When Hannah was just a little girl I started calling her Rudy – it is a short version of her middle name Ruth. Rudy is the term of endearment I prefer to use for her even though she has now grown to a tall, beautiful young lady with poise inappropriate for a nickname you might expect to use with a ten-year-old red-headed, freckle-faced boy with a missing tooth.
Rudy has two older brothers and two older sisters, so she has always been afraid of being left out of the fun stuff the older kids got to do. Her sisters spent hours and hours and miles and miles on their in-line skates “blading” around the neighborhood. She forced her little legs to keep up with them every mile.
When she was small she required little discipline. She is our fifth child. She had a little willful streak but nothing too serious. She would throw a leg over the side of her cradle when she wanted out. Her mother would put in back in. She would flop it out. Mom would swat her and put it back. Out it would come again. No matter how many times her mother swatted her, that little leg would come back out. But for the most part she kept out of trouble. I suppose she just watched the others and kept herself out of trouble as much as possible.

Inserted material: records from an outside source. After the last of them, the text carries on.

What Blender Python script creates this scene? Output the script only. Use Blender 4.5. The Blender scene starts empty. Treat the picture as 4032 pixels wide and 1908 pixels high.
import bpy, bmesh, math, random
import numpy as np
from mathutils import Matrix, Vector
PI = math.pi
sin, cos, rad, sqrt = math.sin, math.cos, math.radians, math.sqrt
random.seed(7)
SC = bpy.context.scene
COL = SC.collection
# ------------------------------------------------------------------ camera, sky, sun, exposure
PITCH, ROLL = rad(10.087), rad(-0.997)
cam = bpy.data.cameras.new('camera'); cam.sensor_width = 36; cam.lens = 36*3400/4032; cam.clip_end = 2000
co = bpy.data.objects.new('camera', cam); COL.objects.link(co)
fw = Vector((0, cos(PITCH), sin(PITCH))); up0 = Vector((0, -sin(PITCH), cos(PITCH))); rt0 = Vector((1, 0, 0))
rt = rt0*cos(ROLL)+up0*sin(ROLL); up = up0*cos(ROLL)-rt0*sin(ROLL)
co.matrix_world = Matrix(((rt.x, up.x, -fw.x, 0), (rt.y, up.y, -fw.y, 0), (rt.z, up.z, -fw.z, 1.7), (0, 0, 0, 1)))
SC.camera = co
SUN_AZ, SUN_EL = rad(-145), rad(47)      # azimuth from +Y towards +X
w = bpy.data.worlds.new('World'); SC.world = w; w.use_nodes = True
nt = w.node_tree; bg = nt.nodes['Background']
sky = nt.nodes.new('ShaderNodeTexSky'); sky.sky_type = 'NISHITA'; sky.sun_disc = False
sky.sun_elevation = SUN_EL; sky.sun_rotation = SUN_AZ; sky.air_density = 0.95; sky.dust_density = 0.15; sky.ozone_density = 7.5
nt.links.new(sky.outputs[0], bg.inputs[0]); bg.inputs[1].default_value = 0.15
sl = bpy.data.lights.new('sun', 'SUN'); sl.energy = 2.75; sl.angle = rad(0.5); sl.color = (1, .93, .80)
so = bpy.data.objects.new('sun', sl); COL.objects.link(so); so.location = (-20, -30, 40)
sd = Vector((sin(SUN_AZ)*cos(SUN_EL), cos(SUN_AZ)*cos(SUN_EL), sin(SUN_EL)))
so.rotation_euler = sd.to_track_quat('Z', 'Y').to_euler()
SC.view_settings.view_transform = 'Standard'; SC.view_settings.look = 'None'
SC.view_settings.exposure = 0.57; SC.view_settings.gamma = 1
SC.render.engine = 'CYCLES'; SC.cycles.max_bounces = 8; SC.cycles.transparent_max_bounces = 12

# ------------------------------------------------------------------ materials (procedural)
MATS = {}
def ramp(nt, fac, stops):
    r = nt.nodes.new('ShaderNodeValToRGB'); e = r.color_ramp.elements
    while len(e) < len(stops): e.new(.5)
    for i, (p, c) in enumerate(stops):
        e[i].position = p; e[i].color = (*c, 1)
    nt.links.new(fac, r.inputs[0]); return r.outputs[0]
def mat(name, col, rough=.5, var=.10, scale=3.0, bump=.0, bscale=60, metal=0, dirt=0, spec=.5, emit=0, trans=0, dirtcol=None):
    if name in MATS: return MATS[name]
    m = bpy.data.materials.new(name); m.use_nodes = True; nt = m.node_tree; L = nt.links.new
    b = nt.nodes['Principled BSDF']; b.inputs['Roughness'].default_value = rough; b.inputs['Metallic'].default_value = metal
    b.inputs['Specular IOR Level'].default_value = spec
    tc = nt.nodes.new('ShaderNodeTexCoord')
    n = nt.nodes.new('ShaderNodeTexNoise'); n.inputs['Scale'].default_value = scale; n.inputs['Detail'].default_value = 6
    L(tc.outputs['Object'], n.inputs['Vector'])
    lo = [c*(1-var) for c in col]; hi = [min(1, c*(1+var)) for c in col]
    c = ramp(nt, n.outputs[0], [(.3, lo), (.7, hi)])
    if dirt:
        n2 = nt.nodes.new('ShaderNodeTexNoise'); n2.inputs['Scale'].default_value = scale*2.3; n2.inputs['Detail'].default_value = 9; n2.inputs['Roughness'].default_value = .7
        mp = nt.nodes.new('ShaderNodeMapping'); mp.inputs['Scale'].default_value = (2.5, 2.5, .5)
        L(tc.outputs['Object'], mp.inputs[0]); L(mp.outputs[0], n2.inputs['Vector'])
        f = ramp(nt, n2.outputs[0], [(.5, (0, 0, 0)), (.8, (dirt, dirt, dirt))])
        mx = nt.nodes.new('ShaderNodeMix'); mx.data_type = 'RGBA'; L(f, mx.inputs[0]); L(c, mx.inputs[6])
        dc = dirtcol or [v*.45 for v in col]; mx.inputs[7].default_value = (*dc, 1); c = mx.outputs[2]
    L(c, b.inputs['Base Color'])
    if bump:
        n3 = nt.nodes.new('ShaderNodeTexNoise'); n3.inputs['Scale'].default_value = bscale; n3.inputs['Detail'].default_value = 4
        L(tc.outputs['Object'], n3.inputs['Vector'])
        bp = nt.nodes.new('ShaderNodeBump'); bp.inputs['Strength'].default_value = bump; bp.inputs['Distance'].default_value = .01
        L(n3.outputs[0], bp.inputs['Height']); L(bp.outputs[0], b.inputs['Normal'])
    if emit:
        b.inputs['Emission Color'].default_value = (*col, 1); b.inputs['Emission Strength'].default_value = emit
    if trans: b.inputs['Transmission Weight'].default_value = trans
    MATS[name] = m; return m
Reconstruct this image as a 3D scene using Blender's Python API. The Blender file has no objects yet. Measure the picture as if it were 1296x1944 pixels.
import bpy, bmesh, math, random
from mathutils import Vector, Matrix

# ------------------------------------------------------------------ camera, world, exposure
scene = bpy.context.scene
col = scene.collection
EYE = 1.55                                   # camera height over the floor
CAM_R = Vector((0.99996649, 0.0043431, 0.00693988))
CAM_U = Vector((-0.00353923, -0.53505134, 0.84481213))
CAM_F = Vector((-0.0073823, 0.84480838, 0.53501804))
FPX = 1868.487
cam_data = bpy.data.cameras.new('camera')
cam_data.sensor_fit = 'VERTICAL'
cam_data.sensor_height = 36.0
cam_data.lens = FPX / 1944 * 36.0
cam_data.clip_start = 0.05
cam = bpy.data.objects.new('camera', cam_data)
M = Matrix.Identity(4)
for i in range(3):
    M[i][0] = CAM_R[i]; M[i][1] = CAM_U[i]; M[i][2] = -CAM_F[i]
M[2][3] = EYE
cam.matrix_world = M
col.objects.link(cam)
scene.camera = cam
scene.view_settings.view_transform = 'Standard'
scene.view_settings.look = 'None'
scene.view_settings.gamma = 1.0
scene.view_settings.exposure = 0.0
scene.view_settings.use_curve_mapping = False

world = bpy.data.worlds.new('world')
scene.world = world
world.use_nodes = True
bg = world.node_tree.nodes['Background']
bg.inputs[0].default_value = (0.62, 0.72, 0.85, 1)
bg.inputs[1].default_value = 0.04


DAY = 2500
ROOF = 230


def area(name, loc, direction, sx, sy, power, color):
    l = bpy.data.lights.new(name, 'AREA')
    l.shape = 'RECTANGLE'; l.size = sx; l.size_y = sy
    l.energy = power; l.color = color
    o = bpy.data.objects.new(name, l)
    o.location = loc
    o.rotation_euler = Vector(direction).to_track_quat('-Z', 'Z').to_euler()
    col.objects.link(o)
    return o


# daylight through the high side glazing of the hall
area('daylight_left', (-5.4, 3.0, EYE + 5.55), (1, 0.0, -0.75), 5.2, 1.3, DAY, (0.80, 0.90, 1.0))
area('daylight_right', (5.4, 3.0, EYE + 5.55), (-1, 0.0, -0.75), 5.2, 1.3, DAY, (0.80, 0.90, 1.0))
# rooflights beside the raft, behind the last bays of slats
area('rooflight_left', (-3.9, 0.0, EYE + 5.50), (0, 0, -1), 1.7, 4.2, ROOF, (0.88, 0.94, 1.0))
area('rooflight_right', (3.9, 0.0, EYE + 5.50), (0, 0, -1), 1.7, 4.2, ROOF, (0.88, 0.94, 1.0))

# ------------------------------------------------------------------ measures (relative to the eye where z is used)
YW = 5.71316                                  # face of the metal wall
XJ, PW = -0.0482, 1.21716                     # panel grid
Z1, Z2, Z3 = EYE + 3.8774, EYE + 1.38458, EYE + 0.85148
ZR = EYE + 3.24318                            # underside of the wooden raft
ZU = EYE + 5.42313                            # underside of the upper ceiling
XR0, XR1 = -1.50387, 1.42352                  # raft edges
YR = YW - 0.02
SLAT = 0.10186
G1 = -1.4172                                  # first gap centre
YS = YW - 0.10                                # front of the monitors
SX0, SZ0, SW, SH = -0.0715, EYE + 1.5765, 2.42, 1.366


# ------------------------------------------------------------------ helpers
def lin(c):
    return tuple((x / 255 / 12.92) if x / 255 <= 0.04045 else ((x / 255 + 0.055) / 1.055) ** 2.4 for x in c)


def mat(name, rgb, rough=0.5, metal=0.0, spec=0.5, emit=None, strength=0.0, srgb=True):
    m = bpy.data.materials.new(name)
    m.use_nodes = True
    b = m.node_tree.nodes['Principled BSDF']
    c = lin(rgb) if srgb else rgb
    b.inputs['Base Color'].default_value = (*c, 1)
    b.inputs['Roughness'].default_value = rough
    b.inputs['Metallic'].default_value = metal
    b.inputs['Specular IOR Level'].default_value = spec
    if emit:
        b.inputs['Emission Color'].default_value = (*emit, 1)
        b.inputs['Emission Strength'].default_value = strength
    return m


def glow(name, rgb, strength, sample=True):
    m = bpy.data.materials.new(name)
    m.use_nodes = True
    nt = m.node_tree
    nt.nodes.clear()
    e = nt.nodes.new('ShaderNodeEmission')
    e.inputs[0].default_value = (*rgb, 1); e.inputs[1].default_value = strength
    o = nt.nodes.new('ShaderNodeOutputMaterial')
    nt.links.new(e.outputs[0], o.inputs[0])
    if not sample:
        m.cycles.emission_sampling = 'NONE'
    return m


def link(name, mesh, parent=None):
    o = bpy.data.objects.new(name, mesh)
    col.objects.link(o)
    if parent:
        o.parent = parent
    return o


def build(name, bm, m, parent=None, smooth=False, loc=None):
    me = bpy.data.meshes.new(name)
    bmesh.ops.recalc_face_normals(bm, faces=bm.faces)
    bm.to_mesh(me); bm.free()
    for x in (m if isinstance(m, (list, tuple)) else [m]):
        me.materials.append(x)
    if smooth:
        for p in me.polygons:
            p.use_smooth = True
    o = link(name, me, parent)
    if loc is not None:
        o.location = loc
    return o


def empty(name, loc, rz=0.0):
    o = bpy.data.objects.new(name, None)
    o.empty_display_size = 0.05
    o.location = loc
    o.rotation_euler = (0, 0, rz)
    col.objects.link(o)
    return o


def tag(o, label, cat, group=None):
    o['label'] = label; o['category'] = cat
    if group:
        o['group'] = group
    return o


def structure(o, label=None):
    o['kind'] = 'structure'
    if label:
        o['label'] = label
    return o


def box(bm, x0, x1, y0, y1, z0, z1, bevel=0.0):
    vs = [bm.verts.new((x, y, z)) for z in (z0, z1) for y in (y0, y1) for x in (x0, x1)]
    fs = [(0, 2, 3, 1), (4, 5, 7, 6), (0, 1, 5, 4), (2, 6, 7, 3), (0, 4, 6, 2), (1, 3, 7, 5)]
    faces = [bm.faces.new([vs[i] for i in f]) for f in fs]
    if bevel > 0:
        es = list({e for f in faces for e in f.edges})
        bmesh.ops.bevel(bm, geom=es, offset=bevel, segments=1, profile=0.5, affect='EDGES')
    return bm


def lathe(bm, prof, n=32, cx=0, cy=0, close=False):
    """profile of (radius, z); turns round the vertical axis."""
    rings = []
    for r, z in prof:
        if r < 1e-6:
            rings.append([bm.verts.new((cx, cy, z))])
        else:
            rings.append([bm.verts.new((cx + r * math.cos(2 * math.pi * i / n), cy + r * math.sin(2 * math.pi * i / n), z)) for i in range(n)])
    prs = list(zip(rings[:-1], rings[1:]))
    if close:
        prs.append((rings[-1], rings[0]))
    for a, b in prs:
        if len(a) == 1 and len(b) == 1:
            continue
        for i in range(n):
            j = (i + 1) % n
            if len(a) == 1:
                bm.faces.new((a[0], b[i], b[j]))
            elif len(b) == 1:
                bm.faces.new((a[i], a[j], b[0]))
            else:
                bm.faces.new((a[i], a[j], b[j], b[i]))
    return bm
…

One afternoon her two older brothers and her two older sisters were feuding or mis-behaving and they needed discipline. I put it off until it had reached a crisis point and finally I said, “That’s it. I want all of you in here now. You are all getting a spanking.”
I lined them up and one at a time I had them bent over the ottoman one at a time and I gave each of them a swat. Each one, after their spanking walked way crying.
Hannah was so small at the time she was wearing a diaper so she must not have been twelve yet – just kidding – she was under two years old. When she saw her older siblings lining up and getting spanked and going away crying she just waddled over and got in line. In turn she walked up and bent over the ottoman for her turn.
The children and Lois all stopped and watched what would happen next. I smiled and have her a harmless swat on the diaper. She burst into little fake tears and went away wiping her eyes.
That’s Rudy. She has always hated the idea of getting left out.
The book of Hebrews quotes this proverb: My son, do not despise the chastening of the LORD, Nor detest His correction; For whom the LORD loves He corrects, Just as a father the son in whom he delights. (Proverbs 3:11-12 ESV)
Proverbs is written especially to young men, but this is true of girls too. This may seem odd, but you want and you need the full experience of a parent’s love, not just gifts and provisions, but you need their direction, their warnings, even rebukes and correction. The scriptures say not to despise or detest that correction, because it is evidence that you are loved.
Rudy seemed to understand that from a very young age.
Ken Pierpont
Granville Cottage
Riverview, Michigan
July 6, 2009
Your last paragraph took some time to learn, but I must say that I am glad to have learned it!